To music fans for whom even cassette tapes are a quaint throwback, here's a real obscurity: Quadraphonic sound systems were an experiment launched in 1970. Music came out of four speakers spread around the room--guitars over there, vocals over here, drums all around. In a perfect world, the listener would hear what it was like to be inside the studio as the songs were recorded. But the world was far from perfect.

“When quad came out, people were still listening to music on these little systems with a drop-down turntable and attached speakers," says Steely Dan engineer Elliot Scheiner. Even FM stereo was relatively new.

Worse yet, you could buy a new car for what a decent quad system cost. According to quad fanatic Tab Patterson, a Kentucky-based video editor and Webmaster of 4channelsound. com, a truly great system was about $3,500 in 1973-- adjusted for inflation, more than $17,000 today. And it was labor intensive, requiring special equipment, decoders, records, tapes and a sound engineer's expertise to set it up properly. Even if you configured it perfectly with the finest gear available, you had to sit in one spot to get the you-are-there experience.

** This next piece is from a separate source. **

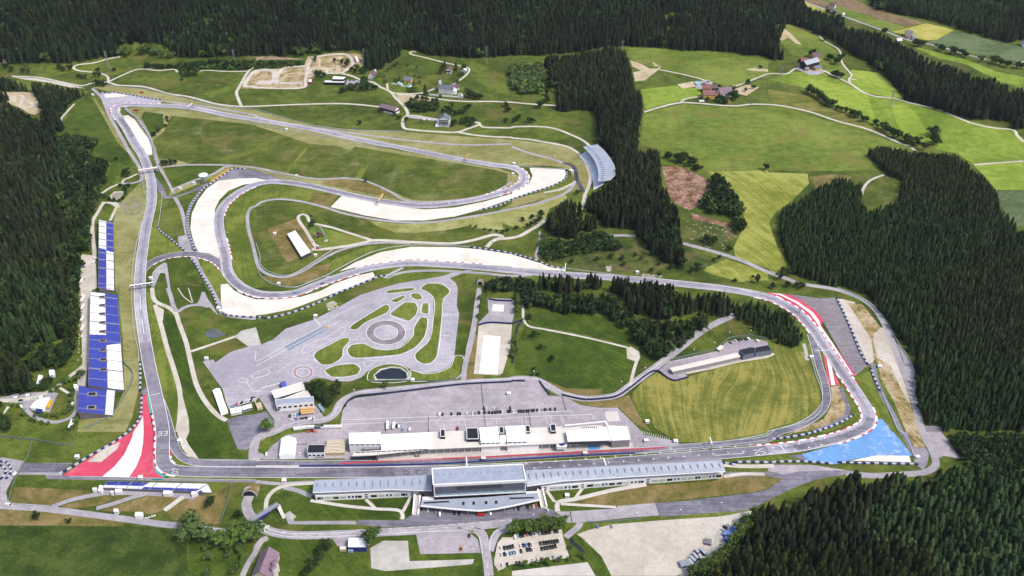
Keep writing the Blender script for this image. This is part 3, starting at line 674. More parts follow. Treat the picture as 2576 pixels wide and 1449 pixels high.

“I thought it was a gimmick," Chicago producer James William Guercio says. “Then when I went in the room and listened, I said, 'Wait a minute--this is a whole different art form.' A lot of guys were doing it by just bouncing some echo around. I saw a new medium."

Pink Floyd saw the potential too. The Dark Side of the Moon from '73 “was anticipated to have a quad version," says Alan Parsons, whose quad-mix Dark Side is an underground classic. “We recorded the clocks for 'Time' on 4 of the 16 tracks. The 'Money' loop was recorded in a way where it would essentially walk around the room."

Not all producers at the time saw it the same way, though. Scheiner did extensive quad mixing on jazz recordings only to be sorely disappointed when he heard his hard work played back on consumer systems. “Turned out to be more effort than I was willing to put in to have somebody think I actually mixed it that way," he says. “I got out of it very quickly."

Eagles producer Bill Szymczyk was similarly unimpressed: “I vaguely remember doing some quad mixes, but it was really as an afterthought." Of the Eagles' On the Border and One of These Nights, which both have quad mixes, he says, “To be honest, I don't remember if I did those or not--but if they're good, I'll take credit for them."

Despite the obvious drawbacks, the industry smelled money. Convinced the public would catch up, it churned out quad mixes of everyone from Barry Manilow to the Archies. “Excuse my laughing, but it seems so unlikely the Archies would be in quad," says Parsons.

Not surprisingly, quad lurched through the '70s and died a largely unnoticed death right around the rise of disco.

But now it is back.

And while the Eagles' Szymczyk groans, “Oh my God, why?" fans (and, yes, they are out there) are ecstatic. A circle of hobbyists cracked the code to transfer the format to today's equipment, so now the music industry has jumped back into the sound it abandoned.